-- Begin --

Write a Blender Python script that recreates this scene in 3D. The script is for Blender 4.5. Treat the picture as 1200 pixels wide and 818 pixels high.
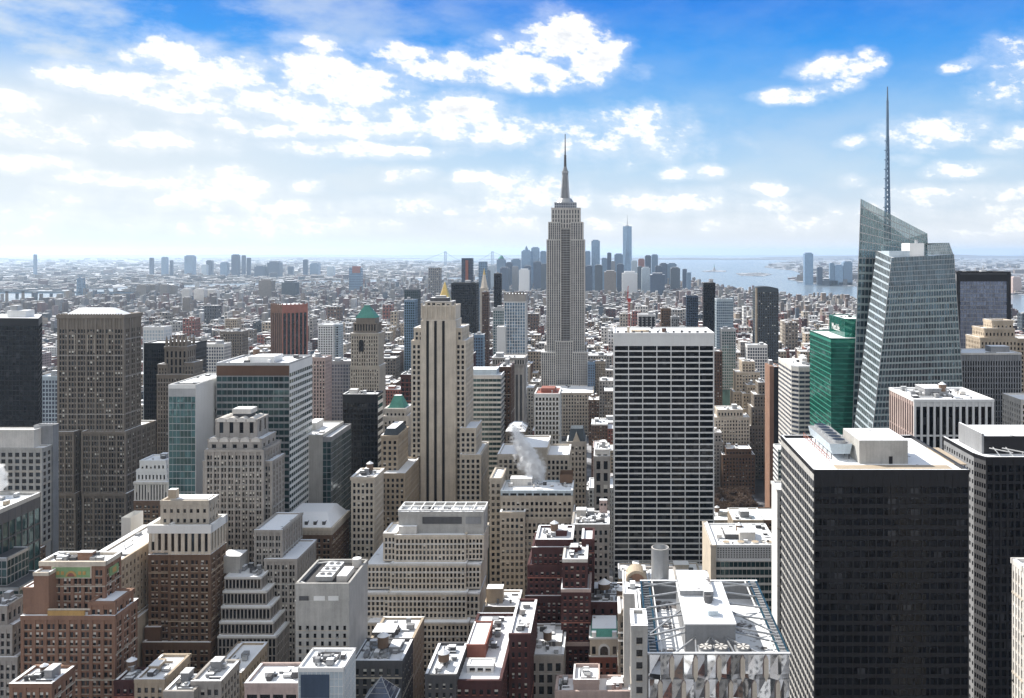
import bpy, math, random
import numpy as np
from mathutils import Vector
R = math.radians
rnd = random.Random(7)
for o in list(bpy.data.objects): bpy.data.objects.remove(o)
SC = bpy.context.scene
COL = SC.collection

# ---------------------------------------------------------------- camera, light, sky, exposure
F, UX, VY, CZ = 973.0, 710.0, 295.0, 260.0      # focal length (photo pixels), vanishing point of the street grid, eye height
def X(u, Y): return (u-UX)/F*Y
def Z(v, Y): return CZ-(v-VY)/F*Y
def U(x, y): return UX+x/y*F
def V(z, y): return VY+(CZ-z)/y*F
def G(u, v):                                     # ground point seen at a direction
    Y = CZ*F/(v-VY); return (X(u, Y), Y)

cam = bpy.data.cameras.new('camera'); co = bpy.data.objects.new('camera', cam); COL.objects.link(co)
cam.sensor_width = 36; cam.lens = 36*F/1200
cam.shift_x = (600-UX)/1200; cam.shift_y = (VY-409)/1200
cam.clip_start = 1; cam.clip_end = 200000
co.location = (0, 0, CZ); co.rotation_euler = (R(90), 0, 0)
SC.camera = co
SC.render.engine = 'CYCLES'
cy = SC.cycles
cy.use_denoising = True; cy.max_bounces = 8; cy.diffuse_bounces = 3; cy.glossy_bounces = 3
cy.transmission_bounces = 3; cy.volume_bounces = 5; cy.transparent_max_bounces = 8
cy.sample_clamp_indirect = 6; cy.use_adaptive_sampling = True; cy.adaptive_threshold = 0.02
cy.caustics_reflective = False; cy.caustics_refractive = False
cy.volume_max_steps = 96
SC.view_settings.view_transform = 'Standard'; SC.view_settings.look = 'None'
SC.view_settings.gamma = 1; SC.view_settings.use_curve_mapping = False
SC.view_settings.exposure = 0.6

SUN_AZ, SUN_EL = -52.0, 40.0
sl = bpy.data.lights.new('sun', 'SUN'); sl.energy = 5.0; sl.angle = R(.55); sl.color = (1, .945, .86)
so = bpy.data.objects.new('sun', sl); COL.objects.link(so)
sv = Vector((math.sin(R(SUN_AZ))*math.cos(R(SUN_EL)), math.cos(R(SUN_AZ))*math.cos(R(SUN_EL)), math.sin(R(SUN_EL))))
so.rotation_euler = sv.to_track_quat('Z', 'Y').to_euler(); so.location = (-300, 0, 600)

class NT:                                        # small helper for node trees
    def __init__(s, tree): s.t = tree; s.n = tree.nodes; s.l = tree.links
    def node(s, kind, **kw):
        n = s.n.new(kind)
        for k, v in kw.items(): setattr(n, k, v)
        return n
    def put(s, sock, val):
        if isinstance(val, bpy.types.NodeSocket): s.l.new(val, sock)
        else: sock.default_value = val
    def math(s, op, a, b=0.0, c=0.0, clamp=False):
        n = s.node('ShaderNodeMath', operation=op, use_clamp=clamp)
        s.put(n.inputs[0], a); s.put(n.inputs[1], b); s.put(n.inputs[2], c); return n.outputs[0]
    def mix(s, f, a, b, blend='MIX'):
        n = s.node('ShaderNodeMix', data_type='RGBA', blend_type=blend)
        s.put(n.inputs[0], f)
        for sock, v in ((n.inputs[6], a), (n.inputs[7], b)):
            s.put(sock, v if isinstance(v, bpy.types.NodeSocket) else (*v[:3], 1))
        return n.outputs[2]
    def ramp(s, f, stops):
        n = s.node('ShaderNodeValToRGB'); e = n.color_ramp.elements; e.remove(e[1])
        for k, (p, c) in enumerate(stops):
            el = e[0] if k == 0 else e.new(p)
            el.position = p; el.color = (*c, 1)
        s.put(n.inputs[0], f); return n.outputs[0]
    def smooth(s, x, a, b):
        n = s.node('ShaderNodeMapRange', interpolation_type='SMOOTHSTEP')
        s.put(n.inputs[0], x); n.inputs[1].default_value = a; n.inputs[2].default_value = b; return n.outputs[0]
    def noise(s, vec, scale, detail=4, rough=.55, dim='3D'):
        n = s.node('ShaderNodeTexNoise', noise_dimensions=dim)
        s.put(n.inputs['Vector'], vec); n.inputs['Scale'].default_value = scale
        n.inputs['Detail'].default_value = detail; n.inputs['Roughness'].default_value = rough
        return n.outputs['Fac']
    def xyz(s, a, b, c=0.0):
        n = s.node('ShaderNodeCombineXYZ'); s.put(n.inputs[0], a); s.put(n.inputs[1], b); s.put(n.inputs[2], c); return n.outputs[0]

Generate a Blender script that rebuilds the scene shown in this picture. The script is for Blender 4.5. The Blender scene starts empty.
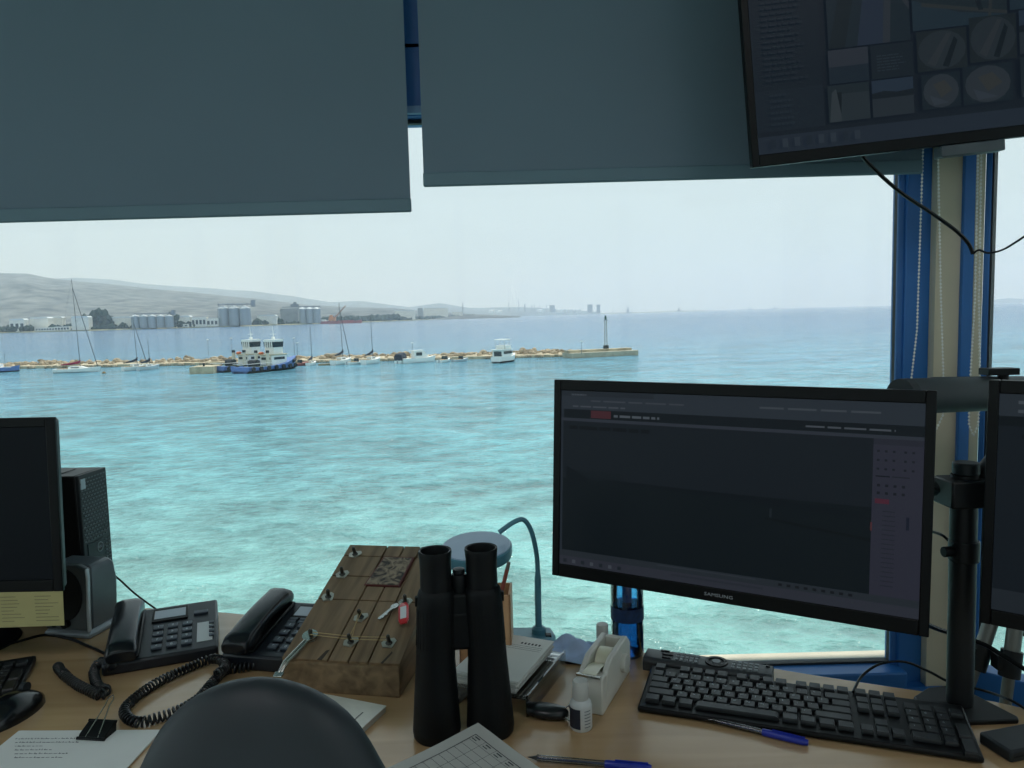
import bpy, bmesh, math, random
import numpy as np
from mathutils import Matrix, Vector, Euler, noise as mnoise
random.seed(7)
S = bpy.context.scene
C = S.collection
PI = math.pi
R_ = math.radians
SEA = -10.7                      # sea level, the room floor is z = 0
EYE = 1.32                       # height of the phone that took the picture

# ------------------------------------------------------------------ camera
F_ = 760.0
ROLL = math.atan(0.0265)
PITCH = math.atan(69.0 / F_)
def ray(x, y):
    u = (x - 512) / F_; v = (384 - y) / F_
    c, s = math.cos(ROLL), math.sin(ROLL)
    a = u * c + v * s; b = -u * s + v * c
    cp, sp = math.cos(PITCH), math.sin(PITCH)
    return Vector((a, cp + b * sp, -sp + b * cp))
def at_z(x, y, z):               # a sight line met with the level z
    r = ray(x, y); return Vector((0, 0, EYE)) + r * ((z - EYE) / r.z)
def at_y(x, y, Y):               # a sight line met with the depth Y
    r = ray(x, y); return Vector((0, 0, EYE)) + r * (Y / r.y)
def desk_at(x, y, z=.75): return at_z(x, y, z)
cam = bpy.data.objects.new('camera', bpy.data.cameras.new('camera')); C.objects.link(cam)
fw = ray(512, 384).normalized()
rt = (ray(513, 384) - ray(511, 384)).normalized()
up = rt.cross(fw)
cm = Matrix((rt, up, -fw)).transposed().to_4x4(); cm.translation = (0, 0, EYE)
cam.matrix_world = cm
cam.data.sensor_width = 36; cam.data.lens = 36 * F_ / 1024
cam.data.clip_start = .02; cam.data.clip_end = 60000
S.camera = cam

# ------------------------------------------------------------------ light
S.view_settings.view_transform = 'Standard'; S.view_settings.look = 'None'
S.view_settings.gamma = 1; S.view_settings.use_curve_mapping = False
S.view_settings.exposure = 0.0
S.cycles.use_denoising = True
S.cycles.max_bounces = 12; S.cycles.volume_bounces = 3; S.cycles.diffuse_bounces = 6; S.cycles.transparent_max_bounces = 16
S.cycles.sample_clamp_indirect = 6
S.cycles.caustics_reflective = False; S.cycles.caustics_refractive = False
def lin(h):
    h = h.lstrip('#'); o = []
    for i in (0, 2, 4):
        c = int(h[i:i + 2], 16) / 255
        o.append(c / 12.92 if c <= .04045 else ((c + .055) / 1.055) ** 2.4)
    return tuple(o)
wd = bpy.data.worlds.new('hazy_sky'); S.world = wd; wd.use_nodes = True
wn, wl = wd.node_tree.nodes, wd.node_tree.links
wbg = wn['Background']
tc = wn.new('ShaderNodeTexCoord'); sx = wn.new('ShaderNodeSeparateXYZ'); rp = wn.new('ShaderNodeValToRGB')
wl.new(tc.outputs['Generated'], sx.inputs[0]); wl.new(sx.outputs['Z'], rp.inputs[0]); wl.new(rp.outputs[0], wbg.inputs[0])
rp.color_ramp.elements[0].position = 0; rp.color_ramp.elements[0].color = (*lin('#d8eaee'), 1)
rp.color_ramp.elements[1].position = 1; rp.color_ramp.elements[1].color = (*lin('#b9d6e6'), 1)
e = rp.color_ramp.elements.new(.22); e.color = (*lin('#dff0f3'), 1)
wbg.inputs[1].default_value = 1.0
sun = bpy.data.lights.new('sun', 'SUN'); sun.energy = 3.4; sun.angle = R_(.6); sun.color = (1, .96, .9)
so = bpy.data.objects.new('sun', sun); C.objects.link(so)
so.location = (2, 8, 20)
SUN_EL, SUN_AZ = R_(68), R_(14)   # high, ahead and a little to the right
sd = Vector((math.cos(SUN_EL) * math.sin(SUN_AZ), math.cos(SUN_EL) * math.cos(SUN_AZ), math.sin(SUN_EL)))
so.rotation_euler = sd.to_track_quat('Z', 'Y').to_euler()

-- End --

# [BRIEF]
Quote, exactly and only, the lines from the first line of the data above through the line containing "Y = CZ*F/(v-VY); return (X(u, Y), Y)". The pictures do not belong in it.

# [TASK RESULT]
Write a Blender Python script that recreates this scene in 3D. The script is for Blender 4.5. Treat the picture as 1200 pixels wide and 818 pixels high.
import bpy, math, random
import numpy as np
from mathutils import Vector
R = math.radians
rnd = random.Random(7)
for o in list(bpy.data.objects): bpy.data.objects.remove(o)
SC = bpy.context.scene
COL = SC.collection

# ---------------------------------------------------------------- camera, light, sky, exposure
F, UX, VY, CZ = 973.0, 710.0, 295.0, 260.0      # focal length (photo pixels), vanishing point of the street grid, eye height
def X(u, Y): return (u-UX)/F*Y
def Z(v, Y): return CZ-(v-VY)/F*Y
def U(x, y): return UX+x/y*F
def V(z, y): return VY+(CZ-z)/y*F
def G(u, v):                                     # ground point seen at a direction
    Y = CZ*F/(v-VY); return (X(u, Y), Y)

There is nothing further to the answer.